Spectroscopic analyses of 0.5Li[Ni0.8Co0.15Zr0.05]O2–0.5Li[Li1/3Mn2/3]O2 composite cathodes for lithium rechargeable batteries
By Sivaprakash, S. & Majumder, S.B.
Published in Solid State Ionics
2010
Abstract
In this work we have investigated the lithium ion intercalation behavior in wet chemical synthesized 0.5Li[Ni0.8Co0.15Zr0.05]O2–0.5Li[Li1/3Mn2/3]O2 composite cathodes. Impedance spectroscopy in conjunction with micro-Raman spectroscopy and X-ray photoelectron spectroscopy measurements are performed to understand the lithium ion intercalation behavior in these composite cathodes. The Rietveld refinement of the X-ray diffractograms of the cathode powder indicates a hexagonal layered structure and minimal transitional metal cation disorder between lithium and (transition) metal layers.
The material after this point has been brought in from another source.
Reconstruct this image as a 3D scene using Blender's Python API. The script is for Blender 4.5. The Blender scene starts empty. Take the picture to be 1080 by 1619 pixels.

Probing the localized region by micro-Raman spectroscopy, it is found that in virgin cathode, monoclinic Li[Li1/3Mn2/3]O2 forms composite with hexagonal layered Li[Ni0.8Co0.15Zr0.05]O2 component. Interestingly, these cathodes transform into a hexagonal layered structure upon charging ∼ 4.8 V. The galvanostatic charge–discharge characteristics of these composite cathode is reported in the cut-off voltage limits of 4.8–1.45 V. Detailed X-ray photoelectron spectroscopy analyses of the valence states of the constituent elements are performed in virgin, fully charged and partial discharged states of the cathodes. Through the XPS analyses, the charge and discharge capacities of these cathodes are found to be due to Ni3+/Ni4+, Co3+/Co4+ and Ni2+/Ni3+ redox couples. The capacity of these composite cathodes is deteriorated when cycled repeatedly between the voltage limits of 4.8–1.45 V. The probable reasons for such findings are discussed.